Por outro lado, a alternativa acaba sendo a revisão permanente do orçamento federal em resposta às mudanças no panorama econômico, tal qual realizado no contingenciamento anunciado recentemente. O problema é que além de prejudicar a capacidade de planejamento dos ministérios, essas revisões tampouco eliminam a possibilidade de frustrações ao final do processo.
Finalmente, o uso de uma meta rígida e “cheia”, que não exclui do resultado primário as variações na receita e no gasto que são decorrentes de flutuações no próprio crescimento econômico, leva à ação pró-cíclica do governo, que passa a usar a sua maior capacidade de gastar e investir nos momentos de expansão da arrecadação, mas é obrigado a contrair suas despesas justamente quando a economia mais precisaria de estímulos, como agora.
Levando em conta não só os defeitos estruturais inerentes ao nosso regime fiscal, mas também a inviabilidade do cumprimento da meta anunciada para os próximos anos, é urgente que as metas fiscais atuais sejam objeto de uma discussão ampla pelo governo e a sociedade. A comparação internacional com outros regimes fiscais e a experiência brasileira com o regime de metas de inflação parecem sugerir alguns caminhos promissores.
Em primeiro lugar, não faz nenhum sentido que nós não utilizemos, como é feito pela União Europeia, o Reino Unido, e até por países latino-americanos como Chile e Colômbia, o resultado fiscal estrutural, ao invés da meta “cheia”. O cálculo do resultado estrutural basicamente expurga as variações nos gastos e nas receitas que são fruto do ciclo econômico, mantendo apenas a parte discricionária do orçamento como meta. É sabido que o Banco Central do Brasil já utiliza estimativas de resultado estrutural em seus modelos, e poderia então divulgá-los, juntamente com os parâmetros e métodos utilizados, preservando a transparência da regra.
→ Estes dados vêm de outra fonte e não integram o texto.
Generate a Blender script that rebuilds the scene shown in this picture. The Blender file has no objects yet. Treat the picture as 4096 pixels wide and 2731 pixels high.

Em segundo lugar, para garantir algum grau de flexibilidade sem, contudo, prejudicar a credibilidade da política, a regra fiscal deveria incluir bandas em torno do centro da meta de superávit estrutural. Assim, o piso e o teto da meta seriam definidos de modo a garantir a sustentabilidade da dívida pública no médio prazo, mas trariam alguma margem para erros de previsão e para a ação anticíclica pelo governo. E por que não, assim como no nosso regime de metas de inflação, o não cumprimento da meta deveria exigir um processo formal de prestação de contas pela equipe econômica ao Congresso e à sociedade, o que também adicionaria credibilidade à política pelo custo de reputação de seus executores.
Por fim, além de uma mudança mais profunda da regra, a melhor forma de garantir que seja crível o compromisso anunciado pelo governo de levar a economia brasileira de volta a uma trajetória de crescimento econômico com sustentabilidade da dívida pública é a revisão imediata das metas fiscais atuais para patamares considerados factíveis – como por exemplo, 0,5%, 1% e 1,5% em 2015, 2016 e 2017, respectivamente. Afinal, por que o anúncio de um aumento mais gradual do superávit primário dotaria o governo de menor credibilidade do que uma promessa de ajuste rápido que os analistas já entendem que não será viável?